In: Statistics and Probability
On its municipal website, the city of Tulsa states that the rate it charges per 5 CCF of residential water is $21.62. How do the residential water rates of other U.S. public utilities compare to Tulsa's rate? The data shown below ($) contains the rate per 5 CCF of residential water for 42 randomly selected U.S. cities.
10.68 | 9.38 | 12 | 6.7 | 12.62 | 14.73 | 15.76 |
10.32 | 14.7 | 16.38 | 17.8 | 19.38 | 18.18 | 13.05 |
17 | 17.55 | 15.84 | 15 | 19.11 | 18.19 | 15.1 |
18.62 | 16.25 | 27.05 | 22.52 | 22.96 | 21.18 | 23.65 |
19.25 | 23.9 | 19.46 | 23.95 | 28 | 27.25 | 27.34 |
27.19 | 24.88 | 38.06 | 26.71 | 39.21 | 29.66 | 41.85 |
(a) Formulate hypotheses that can be used to determine whether the population mean rate per 5 CCF of residential water charged by U.S. public utilities differs from the $21.62 rate charged by Tulsa. (Enter != for ≠ as needed.)
H0:
Ha:
(b) What is the test statistic for your hypothesis test in part (a)? (Round your answer to three decimal places.)
What is the p-value for your hypothesis test in part (a)? (Round your answer to four decimal places.)
(c) At α = 0.05, can your null hypothesis be rejected? What is your conclusion?
Do not reject H0. The mean rate per 5 CCF of residential water throughout the United States does not differ significantly from the rate per 5 CCF of residential water in Tulsa.
Reject H0. The mean rate per 5 CCF of residential water throughout the United States differs significantly from the rate per 5 CCF of residential water in Tulsa.
Do not reject H0. The mean rate per 5 CCF of residential water throughout the United States differs significantly from the rate per 5 CCF of residential water in Tulsa.
Reject H0. The mean rate per 5 CCF of residential water throughout the United States does not differ significantly from the rate per 5 CCF of residential water in Tulsa.
(d) Repeat the preceding hypothesis test using the critical value approach.
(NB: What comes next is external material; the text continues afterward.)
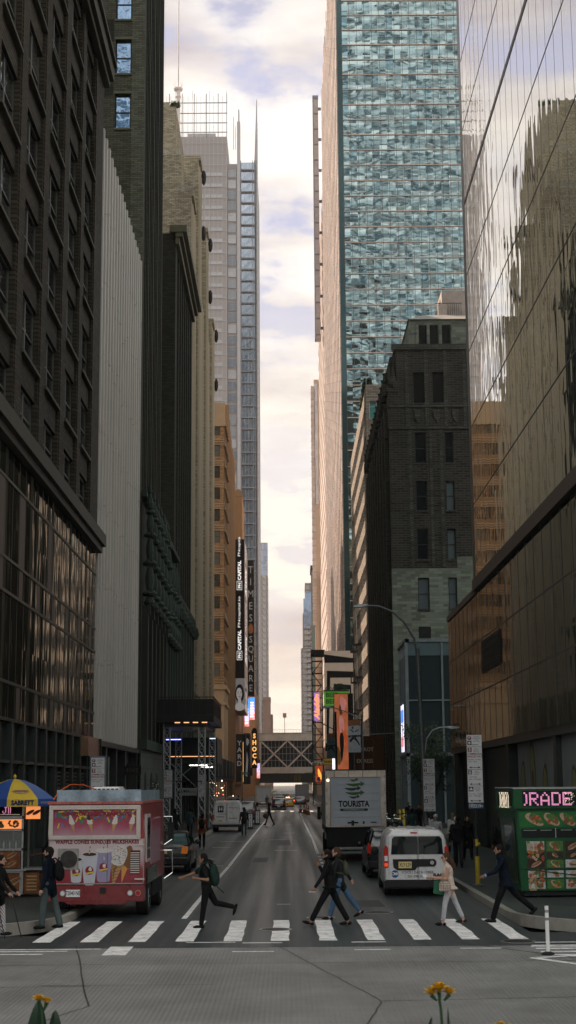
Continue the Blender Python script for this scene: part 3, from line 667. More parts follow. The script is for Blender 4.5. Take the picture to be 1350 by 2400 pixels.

State the null and alternative hypotheses.
H0:
Ha:
Find the value of the test statistic. (Round your answer to three decimal places.)
State the critical values for the rejection rule. Use α = 0.05. (Round your answers to three decimal places. If the test is one-tailed, enter NONE for the unused tail.)
test statistic≤
test statistic≥
State your conclusion.
Do not reject H0. The mean rate per 5 CCF of residential water throughout the United States does not differ significantly from the rate per 5 CCF of residential water in Tulsa.
Reject H0. The mean rate per 5 CCF of residential water throughout the United States differs significantly from the rate per 5 CCF of residential water in Tulsa.
Do not reject H0. The mean rate per 5 CCF of residential water throughout the United States differs significantly from the rate per 5 CCF of residential water in Tulsa.
Reject H0. The mean rate per 5 CCF of residential water throughout the United States does not differ significantly from the rate per 5 CCF of residential water in Tulsa.
a)
Below are the null and alternative Hypothesis,
Null Hypothesis, H0: μ = 21.62
Alternative Hypothesis, Ha: μ ! 21.62
b)
Test statistic,
t = (xbar - mu)/(s/sqrt(n))
t = (20.4383 - 21.62)/(7.7991/sqrt(42))
t = -0.982
P-value Approach
P-value = 0.3319
As P-value >= 0.05, fail to reject null hypothesis.
c)
Do not reject H0. The mean rate per 5 CCF of residential water throughout the United States does not differ significantly from the rate per 5 CCF of residential water in Tulsa.
d)
Below are the null and alternative Hypothesis,
Null Hypothesis, H0: μ = 21.62
Alternative Hypothesis, Ha: μ ! 21.62
Test statistic,
t = (xbar - mu)/(s/sqrt(n))
t = (20.4383 - 21.62)/(7.7991/sqrt(42))
t = -0.982
test statistic≤ -2.020
test statistic≥ 2.020
Do not reject H0. The mean rate per 5 CCF of residential water throughout the United States does not differ significantly from the rate per 5 CCF of residential water in Tulsa.